If you were anywhere on or around the internet over the past several years, and if you enjoyed reading or talking about baseball, you probably came across countless articles trying to figure out the Los Angeles Angels. The Angels, see, consistently seemed to finish above their Pythagorean record. In 2006, they finished with five more wins than their run differential implied. In 2007, four more wins. In 2008, twelve more wins. And so on. The Angels made a habit of outperforming statistical models and expectations, and their run of success - to such a degree - was confounding.
Eventually, it was deduced that the Angels were performing well in the clutch. FanGraphs has a handy stat appropriately titled Clutch, which is a measure of how well a player or team performs in important, or high-leverage situations, relative to how he or it performs in regular situations.
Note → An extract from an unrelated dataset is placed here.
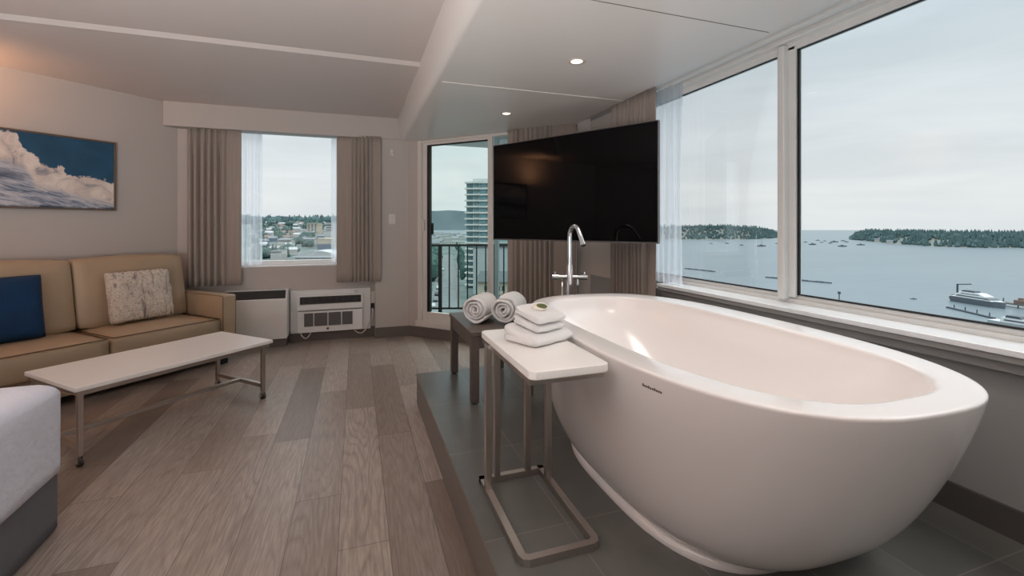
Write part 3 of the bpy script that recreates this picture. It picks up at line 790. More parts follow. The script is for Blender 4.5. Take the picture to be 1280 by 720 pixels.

Between 2002-2010, here's where the Angels ranked in baseball in Clutch:
Hitting: #1
Pitching: #1
Over the span of nine years, with nary a blip, Angels hitters and pitchers were performing exceptionally well in critical situations. By timing more of their success for when it mattered most, the Angels outperformed their overall numbers more than any other team.
Ordinarily, we don't think of clutch performance as being predictive or sustainable. But because the Angels did what they did for so long, we were left to wonder. There was a mountain of evidence suggesting that the Angels possessed some unusual ability to step up, possibly because of Mike Scioscia. As Dave Cameron wrote in the linked FanGraphs article:
Until someone figures out just what the Angels are doing, all we can really do is sit and stare in amazement. Right now, there’s no explanation. The Angels are a phenomenon.
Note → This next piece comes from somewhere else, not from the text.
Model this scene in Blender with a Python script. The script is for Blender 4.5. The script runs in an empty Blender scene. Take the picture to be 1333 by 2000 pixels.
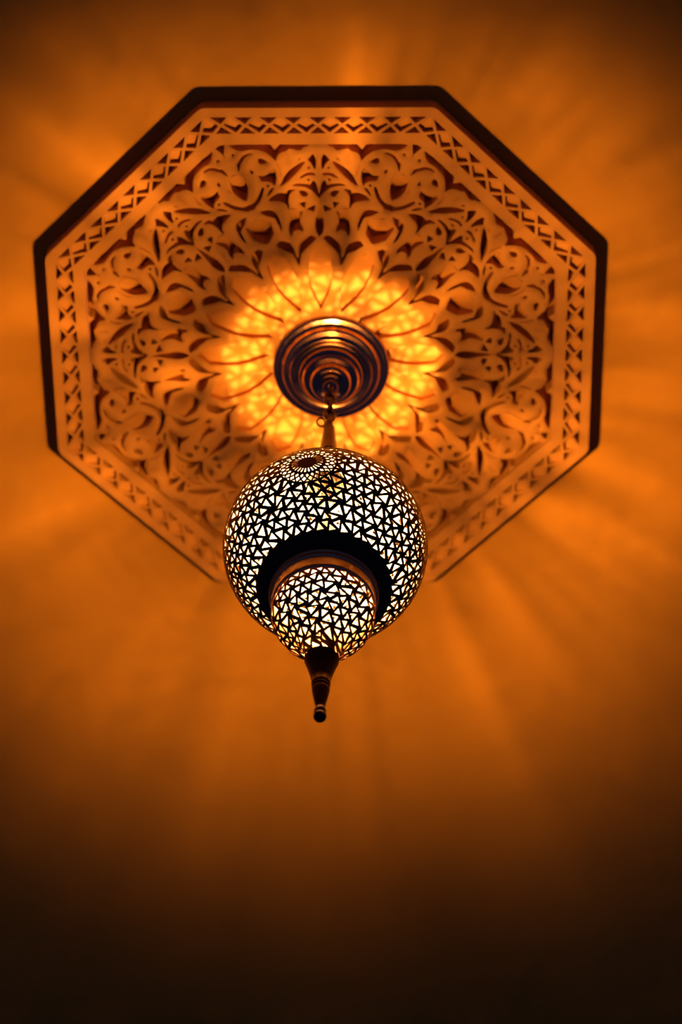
import bpy, bmesh, math, random
import numpy as np
from math import pi, sin, cos, tan, radians, atan2, sqrt, exp
from mathutils import Vector, Matrix
from mathutils.geometry import delaunay_2d_cdt
from mathutils.kdtree import KDTree

# ------------------------------------------------------------------ camera, world, light, exposure
S = 0.45            # metres per unit (one unit = half the width of the ceiling medallion)
Z0 = 5.92           # height of the medallion face above the floor
def P3(x, y, z): return Vector((x*S, y*S, z*S + Z0))
scene = bpy.context.scene
C = scene.collection

CAM_C = (-0.25112, 5.35056, -9.59635)
CAM_R = [[-0.999863, -0.010353, 0.012909], [-0.001896, 0.846645, 0.532155], [0.016439, -0.532057, 0.846549]]
cam_d = bpy.data.cameras.new('camera'); cam = bpy.data.objects.new('camera', cam_d); C.objects.link(cam)
r, u, f = [Vector(v) for v in CAM_R]
m = Matrix((r, u, -f)).transposed().to_4x4(); m.translation = P3(*CAM_C)
cam.matrix_world = m
cam_d.sensor_fit = 'HORIZONTAL'; cam_d.sensor_width = 24.0
cam_d.lens = 5794.257*24.0/1333.0
cam_d.clip_start = 0.05; cam_d.clip_end = 100
cam_d.dof.use_dof = True
cam_d.dof.aperture_fstop = 2.5
AX, AY = -0.03464, -0.04581          # plumb line of the lantern
cam_d.dof.focus_distance = ((P3(AX, AY+0.25, -1.35)) - P3(*CAM_C)).dot(f)
scene.camera = cam

w = bpy.data.worlds.new('world'); scene.world = w; w.use_nodes = True
w.node_tree.nodes['Background'].inputs[0].default_value = (0.27, 0.40, 2.1, 1)
w.node_tree.nodes['Background'].inputs[1].default_value = 0.030

scene.view_settings.view_transform = 'Standard'
scene.view_settings.look = 'None'
scene.view_settings.gamma = 1
scene.view_settings.use_curve_mapping = False
scene.view_settings.exposure = 0.0

LAMP_COL = (1.0, 0.44, 0.11)
E_SPOT, E_CORE, E_OMNI = 160.0, 52.0, 3.0
LZ = -1.37
def lamp(name, kind, energy, radius, z=LZ, size=None, blend=0.2):
    l = bpy.data.lights.new(name, kind); l.energy = energy; l.color = LAMP_COL
    l.shadow_soft_size = radius*S
    if kind == 'SPOT':
        l.spot_size = radians(size); l.spot_blend = blend
    o = bpy.data.objects.new(name, l); C.objects.link(o)
    o.location = P3(AX, AY, z)
    if kind == 'SPOT': o.rotation_euler = (pi, 0, 0)     # shines up
    return o
for dz in (-0.07, -0.035, 0.0, 0.035, 0.07):                 # the bulb is long and upright, its glow is spread along it; the cones lean a little to one side
    lamp('bulb_light', 'SPOT', E_SPOT/5, 0.028, z=LZ+dz, size=118.5, blend=0.53).rotation_euler = (pi+radians(8), 0, 0)
lamp('bulb_filament_light', 'SPOT', E_CORE, 0.006, size=34, blend=0.15).data.color = (1.0, 0.70, 0.42)
lamp('bulb_glow_light', 'POINT', E_OMNI, 0.035)

# ------------------------------------------------------------------ materials
def mat(name):
    m = bpy.data.materials.new(name); m.use_nodes = True
    nt = m.node_tree; return m, nt, nt.nodes['Principled BSDF']
def noise_mix(nt, b, c1, c2, scale, detail=4, bump=0.0, bscale=60, bdist=0.002):
    tc = nt.nodes.new('ShaderNodeTexCoord')
    n = nt.nodes.new('ShaderNodeTexNoise'); n.inputs['Scale'].default_value = scale; n.inputs['Detail'].default_value = detail
    nt.links.new(tc.outputs['Object'], n.inputs['Vector'])
    r = nt.nodes.new('ShaderNodeValToRGB'); r.color_ramp.elements[0].position = 0.3; r.color_ramp.elements[1].position = 0.7
    r.color_ramp.elements[0].color = (*c1, 1); r.color_ramp.elements[1].color = (*c2, 1)
    nt.links.new(n.outputs['Fac'], r.inputs['Fac']); nt.links.new(r.outputs['Color'], b.inputs['Base Color'])
    if bump:
        n2 = nt.nodes.new('ShaderNodeTexNoise'); n2.inputs['Scale'].default_value = bscale; n2.inputs['Detail'].default_value = 6
        nt.links.new(tc.outputs['Object'], n2.inputs['Vector'])
        bp = nt.nodes.new('ShaderNodeBump'); bp.inputs['Strength'].default_value = bump; bp.inputs['Distance'].default_value = bdist
        nt.links.new(n2.outputs['Fac'], bp.inputs['Height']); nt.links.new(bp.outputs['Normal'], b.inputs['Normal'])
M = {}
m, nt, b = mat('ceiling_plaster'); noise_mix(nt, b, (0.60,0.255,0.013), (0.65,0.285,0.017), 2.2, 5, 0.10, 8, 0.005); b.inputs['Roughness'].default_value = 0.85; b.inputs['Specular IOR Level'].default_value = 0.2; M['ceiling'] = m
m, nt, b = mat('carved_plaster'); noise_mix(nt, b, (0.56,0.235,0.022), (0.63,0.27,0.03), 7, 5, 0.35, 90, 0.0015); b.inputs['Roughness'].default_value = 0.8; b.inputs['Specular IOR Level'].default_value = 0.25; M['plaster'] = m
m, nt, b = mat('dark_brass'); noise_mix(nt, b, (0.05,0.021,0.012), (0.09,0.037,0.019), 25, 4, 0.15, 150, 0.0006); b.inputs['Metallic'].default_value = 1; b.inputs['Roughness'].default_value = 0.34; M['brass'] = m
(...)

Now, keep all of that in mind as we look at the 2011 numbers. The Angels are coming off a 6-3 win over the Seattle Mariners on Monday, but even with the win, the Angels are sitting in third place in the AL West, with a 32-36 record. Yet they have this 32-36 record despite owning a league-average offense and a better-than-average run prevention unit. What the Angels have been doing so far is the opposite of what we've come to expect the Angels to do, and one need only glance at the Clutch numbers to see what's the matter:
Offense: #28
Pitching: #5
The pitching has been there, but the offense has wilted. The Angels own a .698 team OPS. With runners in scoring position, it drops to .649. In high-leverage situations, it drops to .639. So far this season, the Angels' offense hasn't only been unclutch - it's been anti-clutch. It has performed worse in clutch situations than it has in regular situations.
This is not to suggest that the Angels don't or didn't possess some mysterious clutch ability. Two-and-a-half months in 2011 don't negate all the evidence from previous years. But for people who feel like this year's Angels haven't looked like the usual Angels - there's a reason for that. They haven't been themselves in important situations at the plate, and it's cost them games.
I wouldn't expect the Angels' offense to remain so anti-clutch going forward. They'll probably simply be unclutch. And if they suddenly revert to being ultra-clutch - well, if anyone could do it, it's the Angels. For all I know, there might still be something there.